Exercise goal. Identify every line containing the word "scene" and reproduce each one.

Stored data.
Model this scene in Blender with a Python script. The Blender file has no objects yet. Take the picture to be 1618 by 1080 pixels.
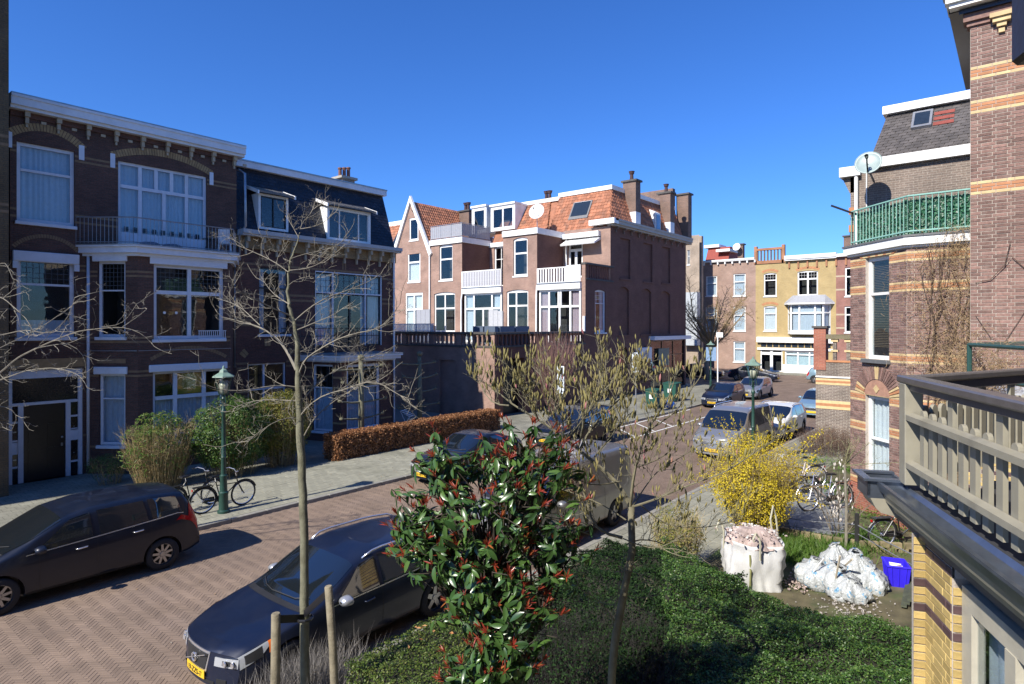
import bpy, bmesh, math, random
import numpy as np
from mathutils import Vector, Matrix, noise
R = math.radians
scene = bpy.context.scene
# ------------------------------------------------------------------ camera, light
# world: X runs along the street, Y across it (towards the far houses), Z up; metres
F, CX, HY, H = 980.0, 809.0, 515.0, 5.2
TH = math.atan(801 / 980.0)
CT, ST = math.cos(TH), math.sin(TH)
cd = bpy.data.cameras.new('camera'); cam = bpy.data.objects.new('camera', cd)
scene.collection.objects.link(cam); scene.camera = cam
cam.location = (0, 0, H); cam.rotation_euler = (R(90), 0, math.atan2(ST, CT) - R(90))
cd.sensor_width = 36; cd.lens = 36 * F / 1618; cd.shift_y = -(540 - HY) / 1618.0
cd.clip_start = 0.05; cd.clip_end = 3000
w = bpy.data.worlds.new('World'); scene.world = w; w.use_nodes = True
SUN_EL, SUN_K = R(40), 0.09
sdir = Vector((1, -SUN_K, 0)).normalized() * math.cos(SUN_EL) + Vector((0, 0, -math.sin(SUN_EL)))
nt = w.node_tree; bg = nt.nodes['Background']
sky = nt.nodes.new('ShaderNodeTexSky'); sky.sky_type = 'NISHITA'; sky.sun_disc = False
sky.sun_elevation = SUN_EL; sky.sun_rotation = math.atan2(-sdir.x, -sdir.y)
sky.altitude = 0; sky.air_density = 1.0; sky.dust_density = 0.15; sky.ozone_density = 4.0
hs = nt.nodes.new('ShaderNodeHueSaturation'); hs.inputs['Saturation'].default_value = 1.12; hs.inputs['Value'].default_value = 1.0
nt.links.new(sky.outputs[0], hs.inputs['Color']); tint = nt.nodes.new('ShaderNodeVectorMath'); tint.operation = 'MULTIPLY'; tint.inputs[1].default_value = (.50, .80, 1.30)
nt.links.new(hs.outputs[0], tint.inputs[0]); nt.links.new(tint.outputs[0], bg.inputs[0])
bg.inputs[1].default_value = 0.095
sl = bpy.data.lights.new('sun', 'SUN'); so = bpy.data.objects.new('sun', sl); scene.collection.objects.link(so)
sl.energy = 5.0; sl.angle = R(0.5); sl.color = (1.0, 0.94, 0.84)
so.rotation_euler = sdir.to_track_quat('-Z', 'Y').to_euler(); so.location = (-20, 5, 30)
scene.view_settings.view_transform = 'Standard'; scene.view_settings.look = 'None'
scene.view_settings.gamma = 1; scene.view_settings.use_curve_mapping = False
scene.view_settings.exposure = 0.62
scene.render.engine = 'CYCLES'
scene.cycles.max_bounces = 8; scene.cycles.transparent_max_bounces = 24
# ------------------------------------------------------------------ helpers
C = scene.collection
def ray(px, py):
    X = (px - CX) / F
    return (ST * X + CT, -CT * X + ST, (HY - py) / F)
def onV(px, py, v):
    r = ray(px, py); t = v / r[1]; return (r[0] * t, H + r[2] * t)
def onU(px, py, u):
    r = ray(px, py); t = u / r[0]; return (r[1] * t, H + r[2] * t)
def onZ(px, py, z=0.0):
    r = ray(px, py); t = (z - H) / r[2]; return (r[0] * t, r[1] * t)
def atd(px, py, d):
    r = ray(px, py); return Vector((r[0] * d, r[1] * d, H + r[2] * d))
def tag(o, label=None, cat=None, group=None, kind=None):
    if label: o['label'] = label
    if cat: o['category'] = cat
    if group: o['group'] = group
    if kind: o['kind'] = kind
    return o
WM = {}
def thing(name, label, cat, loc=(0, 0, 0), rotz=0.0, group=None):
    o = bpy.data.objects.new(name, None); C.objects.link(o)
    o.location = loc; o.rotation_euler = (0, 0, rotz); o.empty_display_size = .2
    WM[o] = Matrix.Translation(loc) @ Matrix.Rotation(rotz, 4, 'Z')
    return tag(o, label, cat, group)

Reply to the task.
Model this scene in Blender with a Python script. The Blender file has no objects yet. Take the picture to be 1618 by 1080 pixels.
scene = bpy.context.scene
scene.collection.objects.link(cam); scene.camera = cam
w = bpy.data.worlds.new('World'); scene.world = w; w.use_nodes = True
sl = bpy.data.lights.new('sun', 'SUN'); so = bpy.data.objects.new('sun', sl); scene.collection.objects.link(so)
scene.view_settings.view_transform = 'Standard'; scene.view_settings.look = 'None'
scene.view_settings.gamma = 1; scene.view_settings.use_curve_mapping = False
scene.view_settings.exposure = 0.62
scene.render.engine = 'CYCLES'
scene.cycles.max_bounces = 8; scene.cycles.transparent_max_bounces = 24
C = scene.collection